Attorney General Ken Paxton wrote in a nonbinding legal opinion that any state worker who declines to issue a marriage license could face litigation or a fine. He said that “a judge-based edict that is not based in the law” and that “numerous lawyers” are prepared to defend dissenting public officials free of charge, AP reported.

“No court, no law, no rule, and no words will change the simple truth that marriage is the union of one man and one woman, said Paxton in a statement.

“Nothing will change the importance of a mother and a father to the raising of a child. And nothing will change our collective resolve that all Americans should be able to exercise their faith in their daily lives without infringement and harassment,” he continued.

Gov. Greg Abbott said June 26, “Despite the Supreme Court’s ruling, Texans’ fundamental right to religious liberty remains intact.”

In Mississippi, Gov. Phil Bryant said the high court “usurped the right to self-governance” and mandated marriage standards “out of step with the majority of Mississippians,” the Jackson Clarion-Ledger reported. Bryant promised to do all he can to protect religious liberty in Mississippi.

After three same-sex weddings June 26, Attorney General Jim Hood said Mississippi, like Louisiana, would wait to issue additional marriage licenses to gay couples until a federal appeals court gave the go-ahead, the Los Angeles Times reported. But Hood sent a letter to county circuit clerks June 29 stating they could issue licenses, and at least two same-sex couples were married before noon in Jackson, CBS News reported.

 

Polygamy and tax exemptions
The same day the Supreme Court issued its ruling, an article posted at Politico.com argued that “the most natural advance next for marriage lies in legalized polygamy.”

The article, written by Fredrik deBoer, cited the dissent of Chief Justice John Roberts, which stated, “It is striking how much of the majority’s reasoning would apply with equal force to the claim of a fundamental right to plural marriage.”

DeBoer argued, “Now that we’ve defined that love and devotion and family isn’t driven by gender alone, why should it be limited to just two individuals?”

Russell Moore, president of the Ethics & Religious Liberty Commission, tweeted the Politico article with the comment, “Well, that escalated quickly.”

Abolishing religious tax exemptions was the subject of a TIME editorial. Mark Oppenheimer, a biweekly columnist for the New York Times, argued in TIME, “The Supreme Court’s ruling on gay marriage makes it clearer than ever that the government shouldn’t be subsidizing religion and non-profits.”
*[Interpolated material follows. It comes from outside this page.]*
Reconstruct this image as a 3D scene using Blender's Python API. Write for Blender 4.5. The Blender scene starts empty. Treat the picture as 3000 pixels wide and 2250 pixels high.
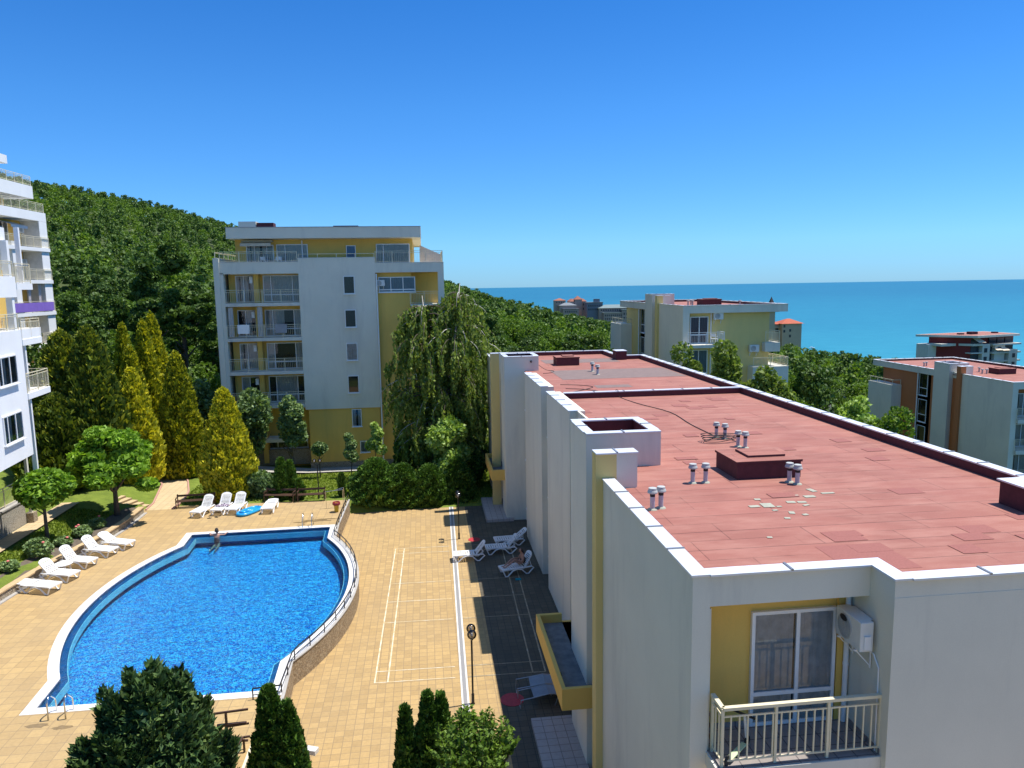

Christian groups could lose tax-exempt status if they “dissent from settled public policy on matters of race or sexuality,” Oppenheimer wrote, noting that taxpayers should not have to fund nonprofit organizations they find offensive. The best solution to the “pointless, incoherent agglomeration of nonsensical loopholes” in the tax code is to do away with tax-exempt status for most nonprofits, including churches.